Unnecessary $500 Fee Meant To Protect Hotel’s Rep Destroys It Instead

Sometimes places try to demand prestige by making certain odd rules. It’s an old trend that can really dampen a good adventure. Sometimes, these rules aren’t too ridiculous, and people take comfort in them for they condition the environment for an adventure more geared to them. Fancy restaurants may require you to take off your hat or wear a blazer (which they of course offer rentals for at an exorbitant fee), or a heavily cultured restaurant may bring a little slice of adventure from somewhere else around the world by having you adopt their cultural niches such as taking your shoes off in a Japanese restaurant. However, sometimes a place goes too far, and it backfires. That’s what a hotel did in Hudson, Colombia County, New York.

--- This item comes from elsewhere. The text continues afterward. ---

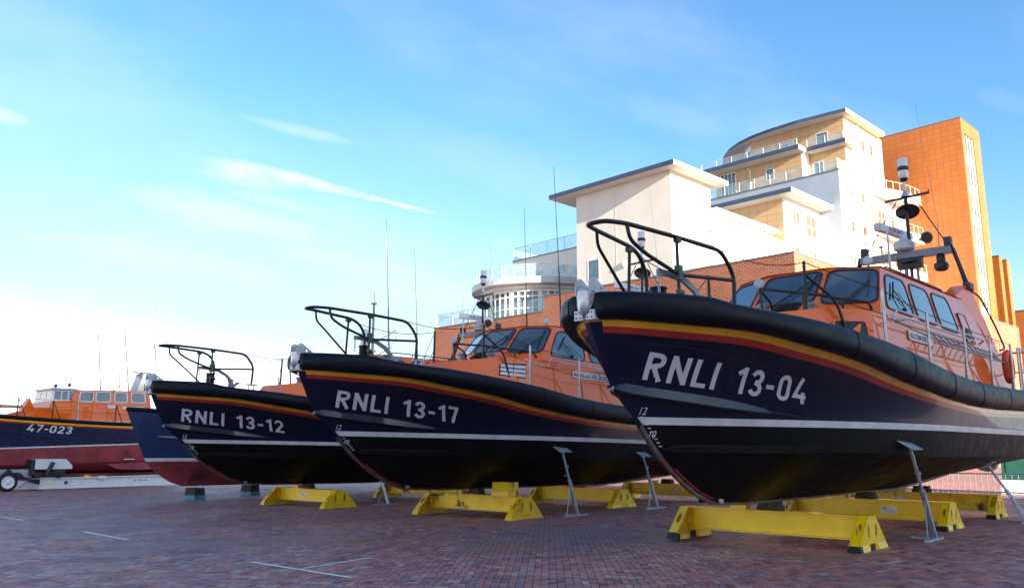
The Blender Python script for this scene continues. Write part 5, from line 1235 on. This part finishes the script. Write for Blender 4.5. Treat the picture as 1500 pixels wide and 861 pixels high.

The Union Street Guest House resides in beautiful upstate New York, nestled atop the Hudson River and below the Catskills mountains. I’ve been to the Catskills myself a few times, and all I can say is that it’s peaceful and beautiful, and the people are friendly and always up to something interesting such as yard sales and the like. (I got into a conversation with a 70 year old man who refurbished old motors, mostly for boats, and he had a stunningly beautiful collection with a lot to say about it that went right over my head.)

You’d think the hotel would adopt the peace-loving nature of it’s surroundings and just go with the flow of that kind of adventure, but in trying to keep up with that darn trend of being prestigious, it pissed off it’s customers by having a fine print charge for any negative reviews posted by wedding guests, a $500 fee per review. So what happened? Yelp brought the hotel to its knees. A swarm of reviews (almost entirely jokes from people who have never stayed at the hotel) bordering the hilarious and profane bombarded the hotel’s Yelp page, dropping it’s rating to 1.5 stars. The hotel has since tried to pass of the fee as a joke, but it’s unlikely enough of a counter-attack to heal the wounds of the backlash it took.

It goes to show, if you want to be prestigious, it’s important to note that you don’t penalize or look down upon your guests in doing so.